Winds 30, Gusts 45+. E-SE (the hardest hitting direction --all open water). Been that way since 9am.  'Seas' in the river 3-4 feet. 

Probably 2 inches of rain so far, no problem  ---hard to flood a pool table.

ergophobe

I've never heard of any east coast storm attributed to an atmospheric river. If the term existed when I was living in the northeast, it must have been one that only meteorologists knew.

Have you had one before (i.e. one that was actually called an AR)?

rcjordan

>Have you had one before

Not in my memory.

>If the term existed ... it must have been one that only meteorologists knew.

Same here.  I'd not heard the term until the last 10-15 years, maybe. Always west coast.

There was a climatologist on Bsky over the weekend, he said they are pretty rare in the east.  This one spawned in the central Gulf and headed due north for landfall.  I'd have called it an early tropical storm --looked just like one on the charts.

ergophobe

The first I heard of it was in 1996/97 when the New Year's Storm flooded Santa Cruz and Yosemite. They had started a new program of flying planes out over the ocean to try to measure atmospheric water content and provide warning before landfall. They attributed that program to Santa Cruz being able to take measures and avoid loss of life.

In Yosemite, BTW, they mostly ignored the warnings and narrowly avoided loss of life and got enough people out to avoid any deaths. My backyard neighbor (who already lived here then, high above the valley floor with no flood risk) was trapped in his girlfriend's 2nd floor dorm room, with 6 feet of water around him. She was trapped at work on a small island.

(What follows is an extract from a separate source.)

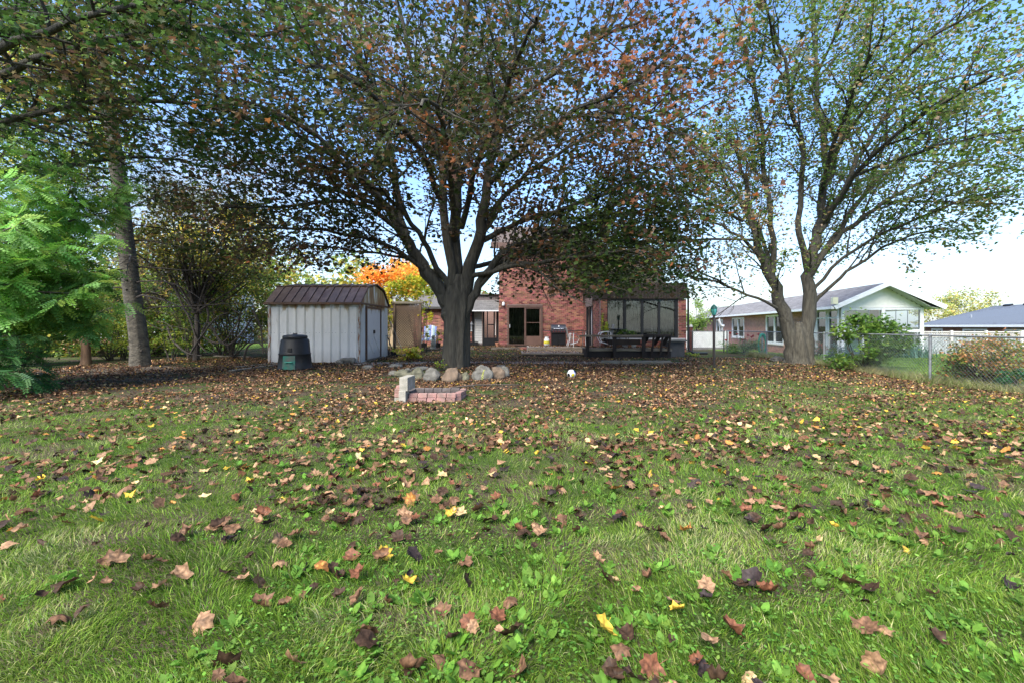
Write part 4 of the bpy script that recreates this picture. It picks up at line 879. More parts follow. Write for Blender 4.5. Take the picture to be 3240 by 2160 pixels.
# white ornament on the fence corner
orn = thing('garden_ornament', (10.25, 21.25, 1.05), 'white bird shaped garden ornament on the fence corner post', 'ornament')
ox, oy = place(2281, 21.2), 21.2
MB().tube([(ox - .06, oy, 1.62), (ox - .07, oy, 1.5), (ox - .03, oy, 1.36), (ox + .02, oy, 1.27), (ox + .1, oy, 1.24), (ox + .17, oy, 1.3)], [.02, .045, .04, .06, .07, .02], 10).build('body', WHITE, orn, smooth=True)
MB().tube([(ox - .06, oy, 1.56), (ox - .16, oy, 1.52)], [.03, .008], 8).build('beak', WHITE, orn); MB().tube([(ox + .05, oy, 1.22), (ox + .03, oy, 1.03)], .014, 6).build('leg', WHITE, orn)
hs_ = thing('garden_hose', (place(2410, 20), 20, .8), 'green garden hose coil standing behind the roses', 'hose')
m_ = MB()
for i in range(5):
    a = np.linspace(0, 2 * np.pi, 22); c_ = (place(2411, 20.0) + i * .02, 20 + i * .03, .42)
    m_.tube([(c_[0] + .16 * math.cos(t) + .03 * math.sin(3 * t + i), c_[1] + .05 * math.sin(t + i), c_[2] + .48 * math.sin(t)) for t in a], .022, 6)
m_.build('coil', pbr('hose_green', (.015, .26, .17), .4, .2, 9, 0), hs_, smooth=True)
MB().box(c_[0] - .03, c_[0] + .03, 20.1, 20.15, -.3, .95).build('stake', STEEL, hs_)

# white house behind the left shrubs
lh = thing('white_house', (-26, 31, 0), 'white sided house glimpsed through the foliage on the left', 'house')
WS = pbr('white_siding', (.72, .74, .76), .6, .06, 4, .05)
m_ = MB()
for i in range(17): m_.box(-33, -21, 30.0 + .0, 30.03 + .01 * (i % 2), .45 + i * .2, .45 + i * .2 + .185)
m_.build('siding', WS, lh, kind='stuff'); MB().box(-33, -21, 30.05, 36, -.2, 3.85).build('wall', WS, lh); MB().box(-33, -21, 29.98, 30.04, -.2, .44).build('brick_base', BRICKN, lh)
slab(lh, 'roof', (-33.5, 29.5, 3.8), (-20.5, 29.5, 3.8), (-20.5, 33, 5.3), (-33.5, 33, 5.3), .12, SG)
for a, b, lb in ((-24.6, -23.8, 0), (-22.9, -22.4, 1), (-28, -27, 0)):
    w_o = MB().box(a, b, 29.9, 29.99, 1.9, 3.1).build('window', WHITE, lh); MB().box(a + .08, b - .08, 29.885, 29.899, 1.98, 3.02).build('pane', pbr('dark_pane', (.05, .05, .055), .15, .1, 3, 0) if not lb else TERRA, w_o)
MB().box(-22.6, -21.2, 29.8, 29.96, .5, 1.6).build('shutter', TERRA, lh)
tb = thing('garden_swing', (-21, 26, 0), 'turquoise and red striped garden canopy behind the spruce trunk', 'canopy')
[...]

That was the first time I heard it explained as a "river" of water in the atmosphere, but I was relatively new to California, so maybe it had been used for a long time here.

rcjordan

>Probably 2 inches of rain

Nope. Only 0.3 to 1 inch being reported around the area by the array of agricultural weather observers used by NCSU.edu (aka Cow College).  The 'official' rainfall (0.5") is usually taken from the military airport 2 miles from my neighborhood.

Too bad, we're in a pretty severe drought and could have used a couple of inches. Even if most of it would have run off the farm fields are prepped and would have soaked it up.

Last year, I saw potatoes plowed under due to poor rainfall.  We are a major source of potatoes so maybe you need to add a stock of chips to your bunker hoard.

ergophobe

>> stock of chips

Unfortunately, that would result in most of those chips being stored around my belly and might result in additional expenditures, like new pants.